Buford senior Cody Getz talks about its quest for another state title.

High school football playoff previews

BUFORD — When Buford High won its Class AA state title in 2007, Cody Getz took the time to celebrate by wearing his state championship ring a few times. Then it was time to put that memorabilia back in its case and tuck it away in his room.

For much of the Wolves’ team last year, that was the final time they would get to represent the program on the field. But Getz still had one more year left in his high school career, and it was time to start focusing on going out on top.

"That tradition is embedded in your blood playing at Buford ... region titles are alright, but there’s nothing better than getting fitted (for a ring) after the season," Getz said. "I want to be able to go out on a winning note with all my best friends with another title my senior year."

Getz is going to have that opportunity as Class AA’s top-ranked Buford (10-0) opens the state playoff against Heard County (6-4) tonight at Tom Riden Stadium in Buford. The task now is simple, make that five-game run through the postseason undefeated to try and garner the Wolves’ fifth state title since 2001.

"We’ve got five more games to win to show the state and our community what this senior class at Buford has," Getz said. "We want to show that last year wasn’t a joke, and this year isn’t a joke either."

Everyone at Buford considers the playoffs the start of a new season. Regular season records go out the door now. The Wolves’ ability to outscore opponents by an average of 38-7 in the regular season is old news. Buford’s home field advantage doesn’t guarantee anything more than avoiding a road trip.

"It doesn’t matter if you were 4-6 or 10-0 in regular season, because we’re all 0-0 now," Wolves coach Jess Simpson said.

Winning is something that has grown to be expected at Buford. The Wolves’ current 47-game regular season winning streak isn’t even a topic of conversation or point or pride for players or coaches. Simpson knows that winning games in regular season doesn’t automatically translate to postseason success. The Wolves’ 31-0 region record in Simpson’s four-year career only assures a No. 1 seed when the playoffs roll around.

Simpson’s only focus now is getting past Heard County in the first round of the playoffs. Coaching at Buford, he understands that any opposition would naturally like to come into the Wolves’ den and knock off the defending Class AA champs.

"It’s great to have the expectations like we have here at Buford," Simpson said. "But we know we’re going to get everyone’s Super Bowl-effort when they play us.

"It’s one that everyone circles on the calendar."

Tradition is one of the motivating factors for the Wolves’ seniors that are back from last year’s state title run. At the same time, they want to carve out their own legacy for the school to remember them by. They make it a point of emphasis to keep Buford football’s high standards alive and well.

"We want to leave our mark in the playoffs," Buford senior defensive end Andrew Sachais said. "Our goal is to leave Buford better than we found it."

Simpson notes one good thing that came from the regular season was the fact that the Wolves were challenged. He said when they had their backs against the wall, they were able to stand firm and not slip up.
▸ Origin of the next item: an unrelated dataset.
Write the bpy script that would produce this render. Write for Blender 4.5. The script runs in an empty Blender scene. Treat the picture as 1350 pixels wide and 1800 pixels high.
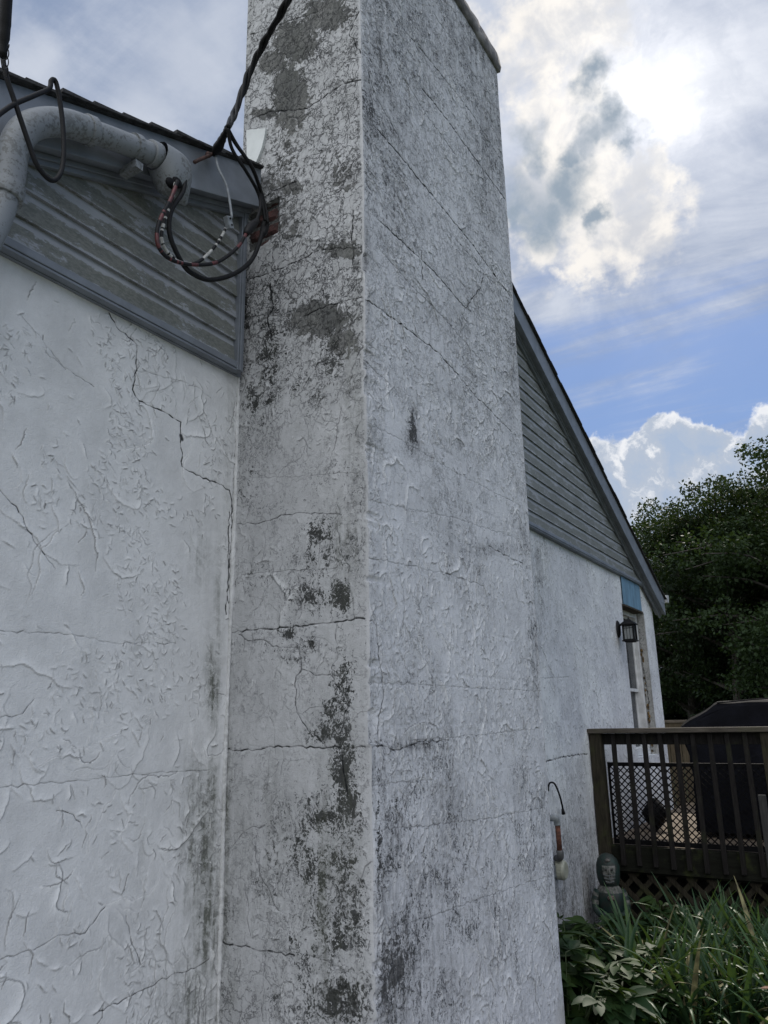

Buford’s coach was pleased to see the way his program played in the second half of last week’s regular season finale against Greater Atlanta Christian. He said that the Wolves faced a gauntlet in the final four games of the regular season with a tough region stretch and a game against Thomson mixed in.

In that stretch, the Wolves survived a fourth quarter scare against Blessed Trinity when they had to drive the length field for a touchdown in the final two minutes to pull out the victory. Simpson said it was reassuring the see his program respond even on a night when it probably wasn’t playing its best.

"I’m proud of the kids and how they responded during that stretch," Simpson said.